**TASK TO COMPLETE:** Print, word for word, the opening line of the data below and every line after it through the line that contains "for o in list(bpy.data.objects): bpy.data.objects.remove(o)", but not the pictures.

-- START OF SOURCE EXCERPT --

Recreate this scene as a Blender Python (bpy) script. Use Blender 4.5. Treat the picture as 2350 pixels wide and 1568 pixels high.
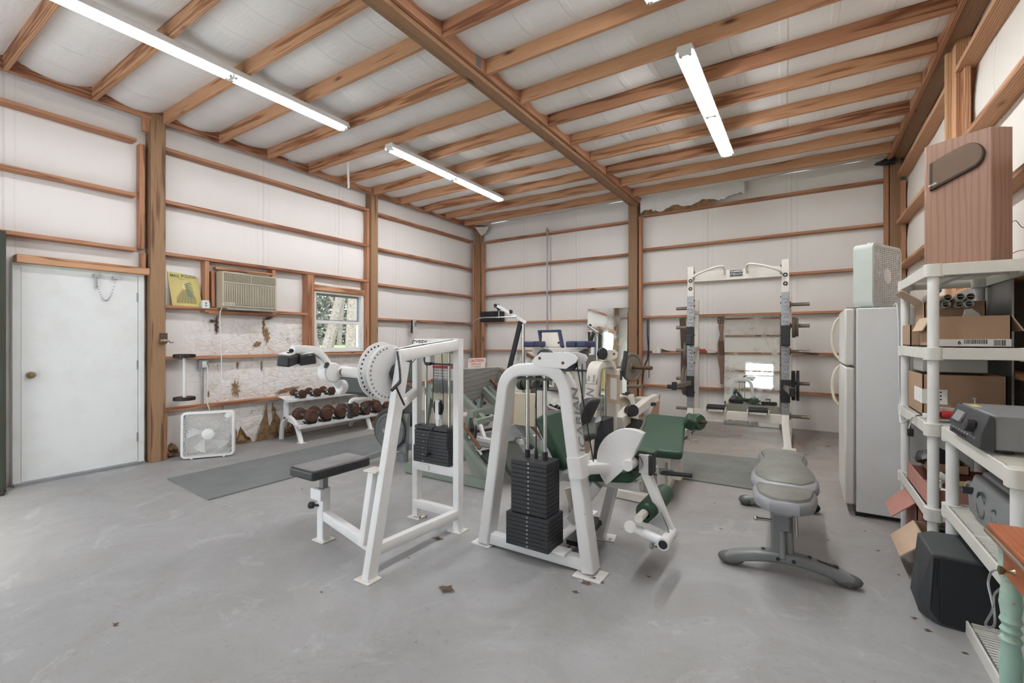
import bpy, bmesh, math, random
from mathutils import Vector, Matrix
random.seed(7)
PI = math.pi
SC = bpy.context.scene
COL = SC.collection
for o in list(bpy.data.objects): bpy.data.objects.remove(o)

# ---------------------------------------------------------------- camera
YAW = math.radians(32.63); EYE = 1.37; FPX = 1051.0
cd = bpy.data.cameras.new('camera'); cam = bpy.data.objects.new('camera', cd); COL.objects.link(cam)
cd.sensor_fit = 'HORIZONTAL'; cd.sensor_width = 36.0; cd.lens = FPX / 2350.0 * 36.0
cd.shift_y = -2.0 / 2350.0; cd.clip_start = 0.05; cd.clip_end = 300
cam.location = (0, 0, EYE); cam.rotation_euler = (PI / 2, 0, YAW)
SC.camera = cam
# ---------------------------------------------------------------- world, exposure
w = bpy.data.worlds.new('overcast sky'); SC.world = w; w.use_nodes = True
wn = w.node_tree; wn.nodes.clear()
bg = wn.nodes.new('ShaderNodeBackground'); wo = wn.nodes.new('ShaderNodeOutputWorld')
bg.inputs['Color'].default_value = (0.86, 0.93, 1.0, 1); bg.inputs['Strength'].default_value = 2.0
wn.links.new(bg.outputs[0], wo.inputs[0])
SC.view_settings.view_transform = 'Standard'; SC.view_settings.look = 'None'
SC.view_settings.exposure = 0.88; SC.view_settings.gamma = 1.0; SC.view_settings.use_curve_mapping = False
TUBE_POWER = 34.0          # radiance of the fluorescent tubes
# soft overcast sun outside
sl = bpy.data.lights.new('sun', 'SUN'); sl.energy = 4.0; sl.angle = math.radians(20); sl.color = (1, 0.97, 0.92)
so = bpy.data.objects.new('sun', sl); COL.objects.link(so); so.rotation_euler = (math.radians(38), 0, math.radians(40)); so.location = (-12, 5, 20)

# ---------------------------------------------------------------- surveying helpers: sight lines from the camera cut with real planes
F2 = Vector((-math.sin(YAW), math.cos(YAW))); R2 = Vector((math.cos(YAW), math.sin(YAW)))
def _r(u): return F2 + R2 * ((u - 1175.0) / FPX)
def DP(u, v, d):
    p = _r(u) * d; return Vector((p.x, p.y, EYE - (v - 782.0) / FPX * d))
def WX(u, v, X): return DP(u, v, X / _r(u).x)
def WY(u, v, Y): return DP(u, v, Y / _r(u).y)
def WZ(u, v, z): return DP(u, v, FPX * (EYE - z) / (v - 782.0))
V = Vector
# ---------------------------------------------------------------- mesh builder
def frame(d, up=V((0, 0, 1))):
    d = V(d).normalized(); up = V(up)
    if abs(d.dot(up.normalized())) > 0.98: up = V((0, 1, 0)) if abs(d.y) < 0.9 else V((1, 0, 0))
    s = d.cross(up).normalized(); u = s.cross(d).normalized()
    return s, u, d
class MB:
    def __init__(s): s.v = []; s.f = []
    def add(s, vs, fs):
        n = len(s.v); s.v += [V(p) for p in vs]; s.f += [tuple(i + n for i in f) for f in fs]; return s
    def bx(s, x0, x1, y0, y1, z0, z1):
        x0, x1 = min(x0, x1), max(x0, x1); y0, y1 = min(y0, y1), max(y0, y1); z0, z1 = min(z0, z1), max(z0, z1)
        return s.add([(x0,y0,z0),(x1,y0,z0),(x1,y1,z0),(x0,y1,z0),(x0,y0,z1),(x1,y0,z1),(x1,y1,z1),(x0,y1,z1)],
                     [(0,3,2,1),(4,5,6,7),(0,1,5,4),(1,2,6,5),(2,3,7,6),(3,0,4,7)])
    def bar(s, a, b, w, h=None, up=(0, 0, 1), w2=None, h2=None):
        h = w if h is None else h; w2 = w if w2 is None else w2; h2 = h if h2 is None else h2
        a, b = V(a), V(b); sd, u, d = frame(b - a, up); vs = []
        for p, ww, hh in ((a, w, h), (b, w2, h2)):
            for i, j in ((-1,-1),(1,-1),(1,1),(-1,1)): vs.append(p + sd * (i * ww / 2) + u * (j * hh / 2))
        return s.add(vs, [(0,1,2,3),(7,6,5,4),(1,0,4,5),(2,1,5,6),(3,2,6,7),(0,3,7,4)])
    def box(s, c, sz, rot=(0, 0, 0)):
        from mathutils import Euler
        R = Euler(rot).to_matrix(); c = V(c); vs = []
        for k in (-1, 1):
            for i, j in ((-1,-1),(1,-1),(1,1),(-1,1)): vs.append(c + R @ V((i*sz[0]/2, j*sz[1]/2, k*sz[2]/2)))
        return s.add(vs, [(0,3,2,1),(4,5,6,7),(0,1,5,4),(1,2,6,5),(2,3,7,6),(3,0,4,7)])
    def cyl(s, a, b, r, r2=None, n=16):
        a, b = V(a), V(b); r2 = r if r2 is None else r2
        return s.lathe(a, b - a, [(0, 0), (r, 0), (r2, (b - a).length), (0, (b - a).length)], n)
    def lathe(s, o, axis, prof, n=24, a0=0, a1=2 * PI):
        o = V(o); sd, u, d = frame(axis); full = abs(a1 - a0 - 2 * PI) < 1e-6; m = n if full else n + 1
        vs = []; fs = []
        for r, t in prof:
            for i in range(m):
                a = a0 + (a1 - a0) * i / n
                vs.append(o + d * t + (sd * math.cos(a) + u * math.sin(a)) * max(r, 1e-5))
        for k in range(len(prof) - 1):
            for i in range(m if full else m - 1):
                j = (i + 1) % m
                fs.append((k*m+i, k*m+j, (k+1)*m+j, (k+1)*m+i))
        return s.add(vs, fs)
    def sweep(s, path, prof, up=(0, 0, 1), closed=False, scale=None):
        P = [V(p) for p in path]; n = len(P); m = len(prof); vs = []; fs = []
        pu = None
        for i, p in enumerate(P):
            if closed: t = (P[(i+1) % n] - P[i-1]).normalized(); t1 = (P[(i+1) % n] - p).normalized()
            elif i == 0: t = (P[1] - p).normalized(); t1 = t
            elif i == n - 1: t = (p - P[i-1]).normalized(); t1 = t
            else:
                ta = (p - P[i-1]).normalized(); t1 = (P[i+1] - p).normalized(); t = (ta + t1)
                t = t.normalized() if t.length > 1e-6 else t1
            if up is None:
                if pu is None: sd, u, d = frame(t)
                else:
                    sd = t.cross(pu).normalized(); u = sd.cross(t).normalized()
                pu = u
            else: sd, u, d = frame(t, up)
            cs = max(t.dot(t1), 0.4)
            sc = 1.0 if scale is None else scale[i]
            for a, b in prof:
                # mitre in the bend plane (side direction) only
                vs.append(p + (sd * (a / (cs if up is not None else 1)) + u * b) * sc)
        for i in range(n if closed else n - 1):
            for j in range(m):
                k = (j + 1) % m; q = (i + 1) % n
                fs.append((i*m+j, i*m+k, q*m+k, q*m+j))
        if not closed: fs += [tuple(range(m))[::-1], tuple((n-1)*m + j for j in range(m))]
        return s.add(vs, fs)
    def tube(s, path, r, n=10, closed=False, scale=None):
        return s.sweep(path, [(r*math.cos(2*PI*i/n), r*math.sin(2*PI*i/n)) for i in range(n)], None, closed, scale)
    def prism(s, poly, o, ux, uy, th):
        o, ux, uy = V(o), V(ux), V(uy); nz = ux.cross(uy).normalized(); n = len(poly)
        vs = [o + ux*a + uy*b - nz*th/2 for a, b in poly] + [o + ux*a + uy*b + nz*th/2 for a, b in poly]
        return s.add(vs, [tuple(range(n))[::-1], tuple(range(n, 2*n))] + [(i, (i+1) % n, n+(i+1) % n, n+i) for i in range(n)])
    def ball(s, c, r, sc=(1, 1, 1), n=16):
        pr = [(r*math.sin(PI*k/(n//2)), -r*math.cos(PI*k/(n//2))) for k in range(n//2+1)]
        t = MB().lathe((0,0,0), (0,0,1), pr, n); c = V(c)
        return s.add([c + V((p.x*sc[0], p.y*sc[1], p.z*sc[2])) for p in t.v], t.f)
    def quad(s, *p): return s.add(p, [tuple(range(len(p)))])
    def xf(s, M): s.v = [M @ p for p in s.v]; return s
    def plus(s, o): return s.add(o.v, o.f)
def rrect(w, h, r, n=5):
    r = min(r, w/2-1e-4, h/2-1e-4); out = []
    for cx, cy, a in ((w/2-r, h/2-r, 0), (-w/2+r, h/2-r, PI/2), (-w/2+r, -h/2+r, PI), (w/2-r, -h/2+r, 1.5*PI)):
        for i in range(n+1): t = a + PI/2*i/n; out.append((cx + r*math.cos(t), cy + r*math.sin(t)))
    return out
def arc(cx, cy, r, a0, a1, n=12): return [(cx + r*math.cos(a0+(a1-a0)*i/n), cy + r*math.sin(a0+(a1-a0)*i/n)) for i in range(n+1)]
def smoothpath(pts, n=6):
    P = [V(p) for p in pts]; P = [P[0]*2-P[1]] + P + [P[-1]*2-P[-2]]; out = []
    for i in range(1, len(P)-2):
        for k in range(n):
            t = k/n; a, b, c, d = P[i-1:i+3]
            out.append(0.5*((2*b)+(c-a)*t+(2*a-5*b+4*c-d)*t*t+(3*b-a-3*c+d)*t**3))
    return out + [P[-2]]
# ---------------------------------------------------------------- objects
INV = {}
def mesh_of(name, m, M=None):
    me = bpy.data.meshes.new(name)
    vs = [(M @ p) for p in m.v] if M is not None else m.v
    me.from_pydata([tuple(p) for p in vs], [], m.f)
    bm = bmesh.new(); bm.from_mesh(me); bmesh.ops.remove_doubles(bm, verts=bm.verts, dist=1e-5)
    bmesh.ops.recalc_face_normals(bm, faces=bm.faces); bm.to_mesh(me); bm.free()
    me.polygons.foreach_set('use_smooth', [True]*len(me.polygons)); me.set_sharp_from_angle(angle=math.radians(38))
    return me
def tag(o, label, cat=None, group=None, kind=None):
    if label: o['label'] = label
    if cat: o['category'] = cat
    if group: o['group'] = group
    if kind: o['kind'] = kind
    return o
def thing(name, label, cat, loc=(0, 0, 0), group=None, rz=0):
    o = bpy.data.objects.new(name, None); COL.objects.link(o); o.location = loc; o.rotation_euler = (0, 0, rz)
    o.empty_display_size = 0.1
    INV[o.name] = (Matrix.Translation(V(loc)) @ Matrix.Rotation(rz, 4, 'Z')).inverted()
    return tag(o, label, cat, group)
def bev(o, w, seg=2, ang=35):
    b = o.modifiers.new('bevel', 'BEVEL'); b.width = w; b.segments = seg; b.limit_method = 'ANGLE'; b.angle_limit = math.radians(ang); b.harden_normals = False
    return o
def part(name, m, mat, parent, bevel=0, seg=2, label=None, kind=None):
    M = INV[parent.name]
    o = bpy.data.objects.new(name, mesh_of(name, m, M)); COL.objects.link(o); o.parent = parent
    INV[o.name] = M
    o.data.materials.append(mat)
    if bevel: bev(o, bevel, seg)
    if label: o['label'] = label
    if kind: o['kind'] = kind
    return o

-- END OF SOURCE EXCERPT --

**THE ANSWER:**
Recreate this scene as a Blender Python (bpy) script. Use Blender 4.5. Treat the picture as 2350 pixels wide and 1568 pixels high.
import bpy, bmesh, math, random
from mathutils import Vector, Matrix
random.seed(7)
PI = math.pi
SC = bpy.context.scene
COL = SC.collection
for o in list(bpy.data.objects): bpy.data.objects.remove(o)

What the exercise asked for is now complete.